Il s’agissait moins de remodeler la délégation du Hamas que de saboter la négociation elle-même. Netanyahou sait que le mouvement ne cédera pas. Son objectif déclaré reste l’anéantissement du Hamas, y compris par une invasion de Gaza — une idée à laquelle s’opposent ses propres généraux.

L’erreur de calcul apparaît désormais flagrante. La frappe, aussi brutale soit-elle, n’a pas décapité la direction du Hamas. Netanyahou se retrouve face à un embarras croissant, à l’intérieur comme à l’extérieur. Ses opposants exploitent ce fiasco, soulignant qu’il n’apporte aucune solution au dossier des otages, ne mettra pas fin à la guerre et ne fait qu’aggraver l’angoisse des familles.

Ces dernières dénoncent une opération de pure démonstration de force, alors que « le temps presse ». Leur message : cesser de privilégier la vengeance au détriment du sauvetage des vies. Un slogan a pris racine : « Les mauvais dirigeants veulent avoir raison, les bons dirigeants veulent faire ce qui est juste. » Le discours de la victoire sur le Hamas peut flatter l’opinion, mais il ne fonctionne pas stratégiquement.

L’échec a aussi creusé les fractures entre Netanyahou et certains responsables de la sécurité, tout en accentuant l’isolement régional et international d’Israël, accusé de nouvelles violations du droit international. Ses critiques lui imputent la responsabilité directe, dénonçant son imprudence et sa gouvernance solitaire. En tentant de détourner l’attention de ses crises politiques, sécuritaires et judiciaires internes, Netanyahou a cherché à exporter la confrontation et à renforcer ses alliés de l’extrême droite pour consolider son socle électoral.

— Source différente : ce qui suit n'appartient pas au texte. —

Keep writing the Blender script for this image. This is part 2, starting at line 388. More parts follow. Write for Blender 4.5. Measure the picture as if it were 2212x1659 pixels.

Au contraire, ce revers met en lumière la confusion profonde qui entoure la conduite de la guerre et ses répercussions diplomatiques. Depuis le déclenchement du conflit après le « Déluge d’Al-Aqsa », Netanyahou peine à imposer son ordre régional. Aujourd’hui, confrontée à des obstacles multiples et surtout à l’épreuve du temps, la « doctrine de Munich » semble se retourner contre elle.